* [SOURCE DATA]:
● ● ● ● ● ● ●

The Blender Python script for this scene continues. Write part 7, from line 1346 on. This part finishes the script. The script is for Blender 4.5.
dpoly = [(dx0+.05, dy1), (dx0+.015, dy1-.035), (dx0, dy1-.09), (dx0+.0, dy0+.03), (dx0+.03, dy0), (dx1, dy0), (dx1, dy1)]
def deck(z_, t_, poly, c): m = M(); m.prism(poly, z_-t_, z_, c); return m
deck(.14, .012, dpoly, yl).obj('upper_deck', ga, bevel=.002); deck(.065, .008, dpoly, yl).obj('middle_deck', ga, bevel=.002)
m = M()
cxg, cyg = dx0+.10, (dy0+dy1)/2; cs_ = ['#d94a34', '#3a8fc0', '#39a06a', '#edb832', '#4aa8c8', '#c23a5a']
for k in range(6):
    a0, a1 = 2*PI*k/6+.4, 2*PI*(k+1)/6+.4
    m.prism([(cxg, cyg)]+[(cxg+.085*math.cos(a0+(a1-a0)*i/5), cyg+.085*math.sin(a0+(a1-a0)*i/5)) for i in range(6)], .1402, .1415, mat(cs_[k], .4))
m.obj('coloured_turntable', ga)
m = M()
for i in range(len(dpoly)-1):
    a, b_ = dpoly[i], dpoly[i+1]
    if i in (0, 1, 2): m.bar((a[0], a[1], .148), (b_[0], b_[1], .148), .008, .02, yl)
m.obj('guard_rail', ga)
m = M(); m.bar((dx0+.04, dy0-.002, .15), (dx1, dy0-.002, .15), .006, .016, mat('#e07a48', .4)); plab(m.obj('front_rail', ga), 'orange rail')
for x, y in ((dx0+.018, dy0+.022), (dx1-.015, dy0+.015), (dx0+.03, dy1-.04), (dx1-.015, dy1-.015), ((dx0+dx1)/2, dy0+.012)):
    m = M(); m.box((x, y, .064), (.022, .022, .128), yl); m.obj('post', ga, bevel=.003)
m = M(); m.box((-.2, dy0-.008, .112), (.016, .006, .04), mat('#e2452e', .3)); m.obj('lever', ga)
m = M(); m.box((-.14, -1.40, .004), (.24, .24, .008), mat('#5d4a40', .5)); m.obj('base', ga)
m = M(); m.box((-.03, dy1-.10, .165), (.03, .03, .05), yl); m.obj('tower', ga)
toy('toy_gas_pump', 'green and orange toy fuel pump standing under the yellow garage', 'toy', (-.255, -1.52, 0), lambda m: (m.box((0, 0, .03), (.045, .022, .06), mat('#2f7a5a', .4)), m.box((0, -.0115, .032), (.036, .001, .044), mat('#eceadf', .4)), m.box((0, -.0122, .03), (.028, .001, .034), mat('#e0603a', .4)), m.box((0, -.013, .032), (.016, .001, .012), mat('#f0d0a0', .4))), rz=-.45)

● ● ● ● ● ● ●

* [YOUR OBJECTIVE]:
Print the material once more, exactly.

* [RESPONSE FOR THIS EXERCISE]:
The Blender Python script for this scene continues. Write part 7, from line 1346 on. This part finishes the script. The script is for Blender 4.5.
dpoly = [(dx0+.05, dy1), (dx0+.015, dy1-.035), (dx0, dy1-.09), (dx0+.0, dy0+.03), (dx0+.03, dy0), (dx1, dy0), (dx1, dy1)]
def deck(z_, t_, poly, c): m = M(); m.prism(poly, z_-t_, z_, c); return m
deck(.14, .012, dpoly, yl).obj('upper_deck', ga, bevel=.002); deck(.065, .008, dpoly, yl).obj('middle_deck', ga, bevel=.002)
m = M()
cxg, cyg = dx0+.10, (dy0+dy1)/2; cs_ = ['#d94a34', '#3a8fc0', '#39a06a', '#edb832', '#4aa8c8', '#c23a5a']
for k in range(6):
    a0, a1 = 2*PI*k/6+.4, 2*PI*(k+1)/6+.4
    m.prism([(cxg, cyg)]+[(cxg+.085*math.cos(a0+(a1-a0)*i/5), cyg+.085*math.sin(a0+(a1-a0)*i/5)) for i in range(6)], .1402, .1415, mat(cs_[k], .4))
m.obj('coloured_turntable', ga)
m = M()
for i in range(len(dpoly)-1):
    a, b_ = dpoly[i], dpoly[i+1]
    if i in (0, 1, 2): m.bar((a[0], a[1], .148), (b_[0], b_[1], .148), .008, .02, yl)
m.obj('guard_rail', ga)
m = M(); m.bar((dx0+.04, dy0-.002, .15), (dx1, dy0-.002, .15), .006, .016, mat('#e07a48', .4)); plab(m.obj('front_rail', ga), 'orange rail')
for x, y in ((dx0+.018, dy0+.022), (dx1-.015, dy0+.015), (dx0+.03, dy1-.04), (dx1-.015, dy1-.015), ((dx0+dx1)/2, dy0+.012)):
    m = M(); m.box((x, y, .064), (.022, .022, .128), yl); m.obj('post', ga, bevel=.003)
m = M(); m.box((-.2, dy0-.008, .112), (.016, .006, .04), mat('#e2452e', .3)); m.obj('lever', ga)
m = M(); m.box((-.14, -1.40, .004), (.24, .24, .008), mat('#5d4a40', .5)); m.obj('base', ga)
m = M(); m.box((-.03, dy1-.10, .165), (.03, .03, .05), yl); m.obj('tower', ga)
toy('toy_gas_pump', 'green and orange toy fuel pump standing under the yellow garage', 'toy', (-.255, -1.52, 0), lambda m: (m.box((0, 0, .03), (.045, .022, .06), mat('#2f7a5a', .4)), m.box((0, -.0115, .032), (.036, .001, .044), mat('#eceadf', .4)), m.box((0, -.0122, .03), (.028, .001, .034), mat('#e0603a', .4)), m.box((0, -.013, .032), (.016, .001, .012), mat('#f0d0a0', .4))), rz=-.45)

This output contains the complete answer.